If conference attendance were a good way to judge the prospects of a vendor in this down market, then Microsoft’s Dynamics business group would have some serious trouble on its hands. Attendance at its big Convergence user group meeting is down 25 percent from last year, bucking a growth trend that has characterized most big user conferences over the last few years.
But what is really in trouble, aided and abetted by the swooning economy, is the whole conference model. Because, while attendance is down at Convergence, the pipeline has never been larger for Microsoft. And even though less than 7000 attendees showed up, down from over 9000 last year, almost one in ten attendees is a serious prospect, hailing from manufacturing, professional services, and even government. CRM is growing faster than the partner infrastructure can handle, and, while overall billings were down two percent in the last half of 2008, Dynamics is holding its own in these troubled times.

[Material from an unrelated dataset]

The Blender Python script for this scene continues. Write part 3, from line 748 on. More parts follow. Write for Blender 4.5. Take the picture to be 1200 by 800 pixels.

This take on whether the conference model is broken comes as Oracle is planning to host its first online, virtual conference next week. And it follows on the recent announcement that SAP was canceling its European Sapphire user conference.
All this change in what has almost been a reflexive action in our industry – trooping off to Orlando or Vegas to commingle with a few thousand like-minded geeks and nerds – signals a major shift in thinking that may actually linger after the economy turns around again.
I confess I have a personal stake in not traveling as much as I do to conferences — 20-plus years of bad sleep in expensive hotels and mind-numbing presentations amid a cacophony of bad marketing gimics has made me personally interested in the demise of this mode of doing business.
Professionally, my opinion is a little more complex: I thrive on personal contact in my business dealings, and seriously worry that the wholesale replacement of real conferences with virtual conferences will be seriously bad for business – mine and everyone else’s.
And it may be that the death of the big conference is premature. One of the factors militating against a big attendee count at Convergence is the fact that it’s being held in New Orleans: Despite my sympathy for this storied city’s recent plight, the fact is that New Orleans is hard to get to, the weather is stuffy at best, and the seediness of Bourbon St. is antithetical to the business tenor of most big conferences. The New Orleans factor was mentioned by Dynamics head Kirill Tatarinov as a potentially significant reason for the drop in attendance during today’s pre-conference analyst briefing. And he may be right.
But with green/sustainability thinking becoming a major factor in strategic planning, and times being what they are, it’s important to question the assumptions that drag us off to these big, expensive, shindigs. Right now, the Convergence attendance is down far more than Convergence business. We’ll have to see if this is a single, isolated event, or the beginning of the end of something we’ve been taking for granted perhaps too long.